** What you need to do **
Find each line with the word "scene" and copy it.

** begin **

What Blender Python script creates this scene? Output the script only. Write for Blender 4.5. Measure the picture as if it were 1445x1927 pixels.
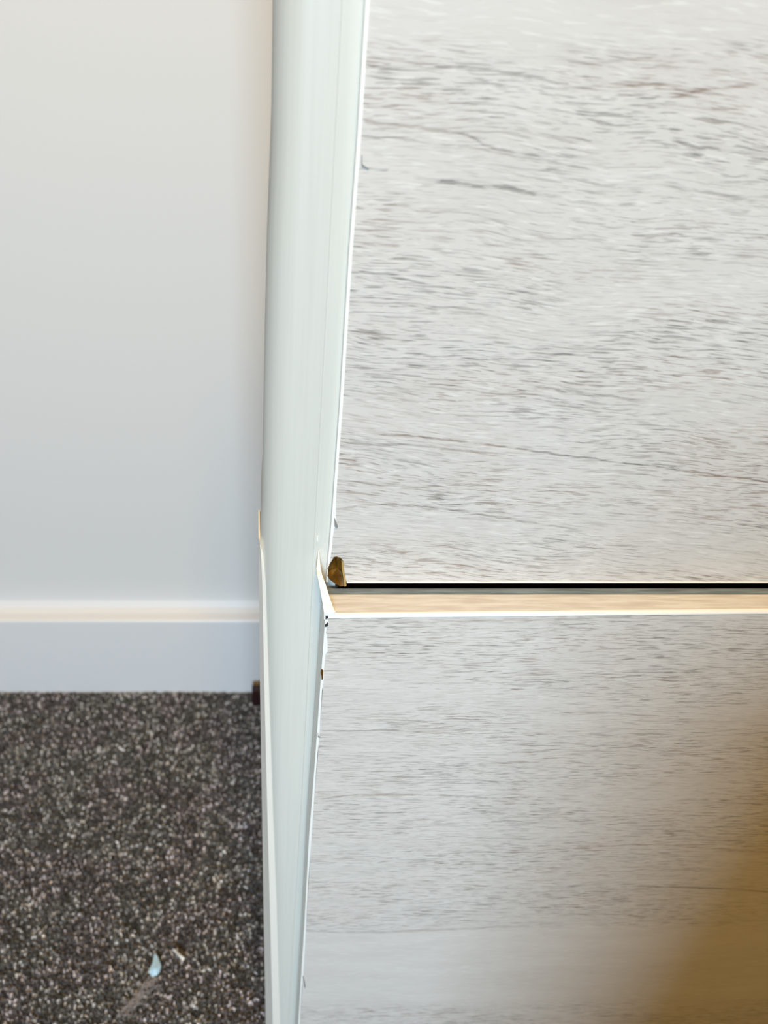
import bpy, bmesh, math, random
from mathutils import Vector, noise as mnoise

for o in list(bpy.data.objects):
    bpy.data.objects.remove(o)
S = bpy.context.scene
C = S.collection
random.seed(7)

# ------------------------------------------------------------------ camera
FPX, PX, PY, W, H = 1600.0, 475.0, 963.5, 1445.0, 1927.0
TILT = math.radians(35)
CAM = Vector((0.0, -0.292, 0.793))
cd = bpy.data.cameras.new('camera')
cam = bpy.data.objects.new('camera', cd); C.objects.link(cam)
cam.location = CAM
cam.rotation_euler = (math.radians(90) - TILT, 0, 0)
cd.sensor_fit = 'HORIZONTAL'; cd.sensor_width = 36.0
cd.lens = 36.0 * FPX / W
cd.shift_x = (W / 2 - PX) / W
cd.clip_start = 0.01
cd.dof.use_dof = True
cd.dof.focus_distance = 0.385
cd.dof.aperture_fstop = 15.0
S.camera = cam

# ------------------------------------------------------------------ world, lights, exposure
wd = bpy.data.worlds.new('world'); S.world = wd
wd.use_nodes = True
wb = wd.node_tree.nodes['Background']
wb.inputs[0].default_value = (0.82, 0.90, 1.0, 1)
wb.inputs[1].default_value = 0.035

def area(name, loc, target, size, energy, col, size_y=None):
    l = bpy.data.lights.new(name, 'AREA'); l.energy = energy; l.color = col
    l.size = size
    if size_y: l.shape = 'RECTANGLE'; l.size_y = size_y
    o = bpy.data.objects.new(name, l); C.objects.link(o)
    o.location = loc
    o.rotation_euler = (Vector(target) - Vector(loc)).to_track_quat('-Z', 'Y').to_euler()
    return o
area('window_daylight', (-0.1, -1.9, 1.12), (0.05, 0.0, 0.4), 0.42, 43.5, (0.60, 0.82, 1.0), 0.5)
area('ceiling_lamp', (-0.03, -0.95, 2.35), (0.0, 0.2, 0.5), 0.45, 33, (1.0, 0.59, 0.125))
S.view_settings.view_transform = 'Standard'
S.view_settings.look = 'None'
S.view_settings.gamma = 1.0
S.view_settings.use_curve_mapping = False
S.view_settings.exposure = -0.05

# ------------------------------------------------------------------ helpers
FW = Vector((0, math.cos(TILT), -math.sin(TILT)))
UP = Vector((0, math.sin(TILT), math.cos(TILT)))
RT = Vector((1, 0, 0))
def ray(px, py): return FW * FPX + RT * (px - PX) + UP * (PY - py)
def onY(px, py, y):
    d = ray(px, py); t = (y - CAM.y) / d.y
    return CAM + d * t
def onZ(px, py, z):
    d = ray(px, py); t = (z - CAM.z) / d.z
    return CAM + d * t
def lerp(tab, v):
    if v <= tab[0][0]: a, b = tab[0], tab[1]
    elif v >= tab[-1][0]: a, b = tab[-2], tab[-1]
    else:
        for a, b in zip(tab, tab[1:]):
            if a[0] <= v <= b[0]: break
    return a[1] + (b[1] - a[1]) * (v - a[0]) / (b[0] - a[0])

def obj(name, bm, m, parent=None, smooth=False, kind=None, label=None):
    me = bpy.data.meshes.new(name)
    bmesh.ops.recalc_face_normals(bm, faces=bm.faces)
    bm.to_mesh(me); bm.free()
    if m: me.materials.append(m)
    if smooth:
        for p in me.polygons: p.use_smooth = True
    o = bpy.data.objects.new(name, me); C.objects.link(o)
    if parent: o.parent = parent
    if kind: o['kind'] = kind
    if label: o['label'] = label
    return o

def add_box(bm, x0, x1, y0, y1, z0, z1):
    v = [bm.verts.new((x, y, z)) for x in (x0, x1) for y in (y0, y1) for z in (z0, z1)]
    for f in ((0,1,3,2),(4,6,7,5),(0,4,5,1),(2,3,7,6),(0,2,6,4),(1,5,7,3)):
        bm.faces.new([v[i] for i in f])
    return v

def add_slab(bm, front, thick_vec):
    """closed slab from a front polygon and an extrusion vector"""
    a = [bm.verts.new(p) for p in front]
    b = [bm.verts.new(Vector(p) + thick_vec) for p in front]
    bm.faces.new(a); bm.faces.new(b[::-1])
    n = len(a)
    for i in range(n):
        bm.faces.new((a[i], a[(i+1) % n], b[(i+1) % n], b[i]))
    return a, b

def add_blob(bm, c, r, rot, n=6):
    """squashed irregular pebble"""
    m = bmesh.ops.create_icosphere(bm, subdivisions=1, radius=1.0)
    for v in m['verts']:
        k = random.uniform(0.85, 1.15)
        v.co = rot @ Vector((v.co.x*r[0]*k, v.co.y*r[1]*k, v.co.z*r[2]*k)) + c

# ------------------------------------------------------------------ materials
def newmat(name, col, rough=0.5, spec=0.5):
    m = bpy.data.materials.new(name); m.use_nodes = True
    b = m.node_tree.nodes['Principled BSDF']
    b.inputs['Base Color'].default_value = (*col, 1)
    b.inputs['Roughness'].default_value = rough
    b.inputs['Specular IOR Level'].default_value = spec
    return m, m.node_tree, b

class G:
    """tiny node-graph helper"""
    def __init__(s, nt): s.nt = nt
    def n(s, t, **kw):
        o = s.nt.nodes.new(t)
        for k, v in kw.items(): setattr(o, k, v)
        return o
    def put(s, sock, v):
        if isinstance(v, bpy.types.NodeSocket): s.nt.links.new(v, sock)
        else: sock.default_value = v
    def m(s, op, a, b=0.0, c=0.0, clamp=False):
        o = s.n('ShaderNodeMath', operation=op, use_clamp=clamp)
        s.put(o.inputs[0], a); s.put(o.inputs[1], b); s.put(o.inputs[2], c)
        return o.outputs[0]
    def ramp(s, v, lo, hi, a=0.0, b=1.0):
        o = s.n('ShaderNodeMapRange', interpolation_type='SMOOTHSTEP')
        for i, q in enumerate((v, lo, hi, a, b)): s.put(o.inputs[i], q)
        return o.outputs[0]
    def xyz(s, x, y, z):
        o = s.n('ShaderNodeCombineXYZ')
        for i, q in enumerate((x, y, z)): s.put(o.inputs[i], q)
        return o.outputs[0]
    def noise(s, vec, scale=1.0, detail=2.0, rough=0.5):
        o = s.n('ShaderNodeTexNoise')
        s.put(o.inputs['Vector'], vec); o.inputs['Scale'].default_value = scale
        o.inputs['Detail'].default_value = detail; o.inputs['Roughness'].default_value = rough
        return o.outputs[0]
    def mix(s, f, a, b, blend='MIX'):
        o = s.n('ShaderNodeMix', data_type='RGBA', blend_type=blend)
        s.put(o.inputs[0], f)
        s.put(o.inputs[6], a if isinstance(a, bpy.types.NodeSocket) else (*a, 1))
        s.put(o.inputs[7], b if isinstance(b, bpy.types.NodeSocket) else (*b, 1))
        return o.outputs[2]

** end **

** Written response **
What Blender Python script creates this scene? Output the script only. Write for Blender 4.5. Measure the picture as if it were 1445x1927 pixels.
S = bpy.context.scene